What to produce: The required output consists solely of the lines from the top of the listing through the line containing "R = math.radians", transcribed exactly.

Given information:

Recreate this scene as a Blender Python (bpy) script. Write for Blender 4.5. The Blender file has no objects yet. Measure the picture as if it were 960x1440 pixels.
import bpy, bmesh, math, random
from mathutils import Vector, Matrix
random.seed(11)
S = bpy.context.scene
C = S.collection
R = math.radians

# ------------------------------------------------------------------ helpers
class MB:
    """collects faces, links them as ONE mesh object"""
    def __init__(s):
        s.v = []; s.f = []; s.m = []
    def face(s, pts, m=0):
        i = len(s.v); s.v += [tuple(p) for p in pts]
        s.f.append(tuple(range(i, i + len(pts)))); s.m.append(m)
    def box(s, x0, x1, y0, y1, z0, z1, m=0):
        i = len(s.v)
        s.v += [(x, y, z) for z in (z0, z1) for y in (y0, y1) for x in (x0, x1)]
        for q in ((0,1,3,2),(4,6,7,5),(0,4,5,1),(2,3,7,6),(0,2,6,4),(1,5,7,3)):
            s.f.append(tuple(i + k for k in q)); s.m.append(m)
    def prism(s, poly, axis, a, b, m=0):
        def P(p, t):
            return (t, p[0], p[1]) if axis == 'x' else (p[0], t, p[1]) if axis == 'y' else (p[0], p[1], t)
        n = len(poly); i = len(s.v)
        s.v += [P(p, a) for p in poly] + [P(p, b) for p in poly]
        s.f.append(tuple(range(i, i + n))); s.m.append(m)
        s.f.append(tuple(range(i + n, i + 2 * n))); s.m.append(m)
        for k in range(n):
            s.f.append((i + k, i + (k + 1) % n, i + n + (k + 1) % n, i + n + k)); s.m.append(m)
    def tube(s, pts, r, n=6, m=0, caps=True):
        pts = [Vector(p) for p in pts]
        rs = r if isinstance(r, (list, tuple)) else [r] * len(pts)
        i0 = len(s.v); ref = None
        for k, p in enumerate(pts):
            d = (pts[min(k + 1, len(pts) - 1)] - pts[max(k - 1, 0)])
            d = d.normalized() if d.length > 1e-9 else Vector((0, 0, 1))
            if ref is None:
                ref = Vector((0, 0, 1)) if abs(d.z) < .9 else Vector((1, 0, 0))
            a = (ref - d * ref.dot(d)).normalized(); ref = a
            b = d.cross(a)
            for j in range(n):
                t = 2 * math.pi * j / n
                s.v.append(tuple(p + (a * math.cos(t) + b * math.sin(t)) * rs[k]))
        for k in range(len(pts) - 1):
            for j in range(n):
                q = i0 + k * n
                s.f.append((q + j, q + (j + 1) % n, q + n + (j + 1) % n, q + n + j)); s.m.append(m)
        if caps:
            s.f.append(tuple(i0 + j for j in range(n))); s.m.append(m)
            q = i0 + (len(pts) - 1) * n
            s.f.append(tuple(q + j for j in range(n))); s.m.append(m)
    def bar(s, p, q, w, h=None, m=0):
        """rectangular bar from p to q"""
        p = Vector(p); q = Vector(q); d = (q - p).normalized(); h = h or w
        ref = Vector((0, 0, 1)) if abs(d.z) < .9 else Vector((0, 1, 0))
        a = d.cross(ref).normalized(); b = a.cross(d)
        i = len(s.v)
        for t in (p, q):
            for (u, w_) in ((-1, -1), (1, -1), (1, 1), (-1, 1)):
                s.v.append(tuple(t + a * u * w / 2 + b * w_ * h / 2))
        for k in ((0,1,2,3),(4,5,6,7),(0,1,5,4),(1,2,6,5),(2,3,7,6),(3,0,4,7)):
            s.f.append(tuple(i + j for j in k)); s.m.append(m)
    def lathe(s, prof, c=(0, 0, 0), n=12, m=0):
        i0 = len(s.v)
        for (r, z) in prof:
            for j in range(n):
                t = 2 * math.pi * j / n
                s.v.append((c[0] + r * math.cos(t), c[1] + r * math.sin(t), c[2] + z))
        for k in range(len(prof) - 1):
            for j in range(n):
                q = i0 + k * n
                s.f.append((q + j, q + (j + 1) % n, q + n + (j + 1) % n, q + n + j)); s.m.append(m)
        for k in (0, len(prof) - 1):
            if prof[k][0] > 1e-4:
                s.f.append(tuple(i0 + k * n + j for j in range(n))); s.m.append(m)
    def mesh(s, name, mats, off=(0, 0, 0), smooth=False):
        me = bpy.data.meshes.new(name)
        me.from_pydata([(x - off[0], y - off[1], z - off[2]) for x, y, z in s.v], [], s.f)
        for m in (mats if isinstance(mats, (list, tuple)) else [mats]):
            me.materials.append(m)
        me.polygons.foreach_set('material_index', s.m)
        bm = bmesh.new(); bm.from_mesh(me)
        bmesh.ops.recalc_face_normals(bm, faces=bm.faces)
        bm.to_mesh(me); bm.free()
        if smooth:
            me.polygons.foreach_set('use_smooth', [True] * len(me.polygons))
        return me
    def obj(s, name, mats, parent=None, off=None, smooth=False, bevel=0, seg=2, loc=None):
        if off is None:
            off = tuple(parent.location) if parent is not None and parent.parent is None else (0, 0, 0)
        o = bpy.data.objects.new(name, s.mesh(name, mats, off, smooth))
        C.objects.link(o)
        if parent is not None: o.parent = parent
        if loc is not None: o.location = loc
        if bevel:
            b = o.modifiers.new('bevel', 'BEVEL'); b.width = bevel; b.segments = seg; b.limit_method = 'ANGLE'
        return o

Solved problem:
Recreate this scene as a Blender Python (bpy) script. Write for Blender 4.5. The Blender file has no objects yet. Measure the picture as if it were 960x1440 pixels.
import bpy, bmesh, math, random
from mathutils import Vector, Matrix
random.seed(11)
S = bpy.context.scene
C = S.collection
R = math.radians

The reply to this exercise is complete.